Down in the lower paragraphs of news stories about the Middle East, whenever this Hamas faction or that Hezbollah brigade takes over a town, you’ll read how some nameless Arabs were summarily executed for being suspected Israeli spies. Whether they were informants or not doesn’t really matter; a warning is being made, a code of loyalty enforced: You’re either with us or against us. Yet Mosab Hassan Yousef, eldest son of a high-ranking Hamas leader, was both with and against that terror group while secretly collaborating with Israel’s Shin Bet security agency. And he lived to tell the tale, leading first to his 2010 book Sons of Hamas; then he was on the TV news while fighting deportation from San Diego; and now he appears with his former Shin Bet handler in Nadav Schirman’s very narrowly focused documentary.

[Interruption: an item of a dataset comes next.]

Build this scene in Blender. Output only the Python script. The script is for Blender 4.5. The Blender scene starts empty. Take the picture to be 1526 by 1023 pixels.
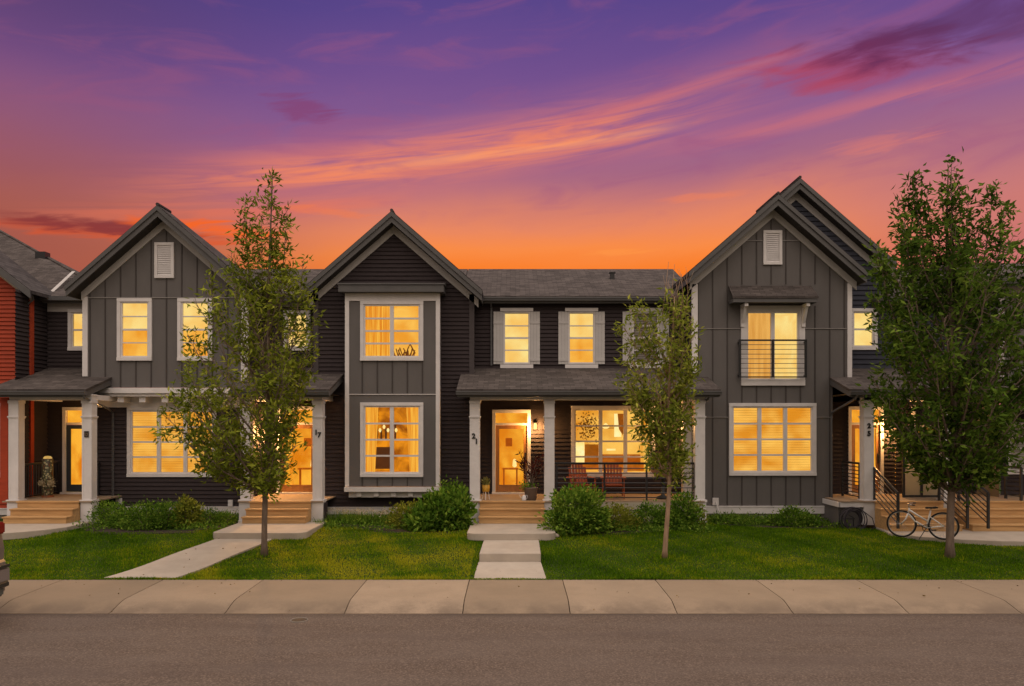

The Green Prince (Yousef’s code name) is mostly a studio enterprise, with Yousef and ex-Shin Bet agent Gonen Ben Yitzhak interviewed separately, interpolated with news footage and green-tinted re-enactments (as if viewed from drones with night-vision cameras). Both men come off well, no surprise; and while the doc isn’t overtly political, the terms of access here would appear to align with Schirman’s pro-Israel sympathies. (There’s no mention of legitimate grievance in the occupied territories.) Most of the film is procedural: Yousef and Yitzhak recall their courtship, narrow escapes, staged arrests, the details of fooling Yousef’s father (often jailed) and large family. (They’ve since disowned him—in part because he also converted to Christianity.)
There are no outside voices, and Schirman (The Champagne Spy) doesn’t interject any tough questions (again: terms of access). The amount of detail here might be tolerable if the smiling, English-fluent Yousef were a more colorful or flawed figure, but he and Yitzhak come off like minor characters in a John le Carre novel: guys we might meet in one chapter and forget, not strong enough to carry the whole story.
Where Schirman really falls short is in probing the psychology behind Yousef’s betrayal of kin and cause. He says, briefly and glibly, that he wanted to prevent violence among Palestinians. He adds that he wasn’t paid very much by Shin Bet, though his life in exile now compares rather favorably to conditions back in Ramallah. So why, following his 1996 arrest and interrogation as a 18-year-old, did Yousef trade allegiances? “Nobody had a gun to my head,” he says, further recalling the vague conviction that “we are living a lie.” What that lie was, or is, Schirman fails to summon. And what Yousef’s story would tell us about the West Bank and Gaza today is nowhere evident in The Green Prince. Opens Fri., Oct. 10 at Varsity. Rated PG-13. 101 minutes.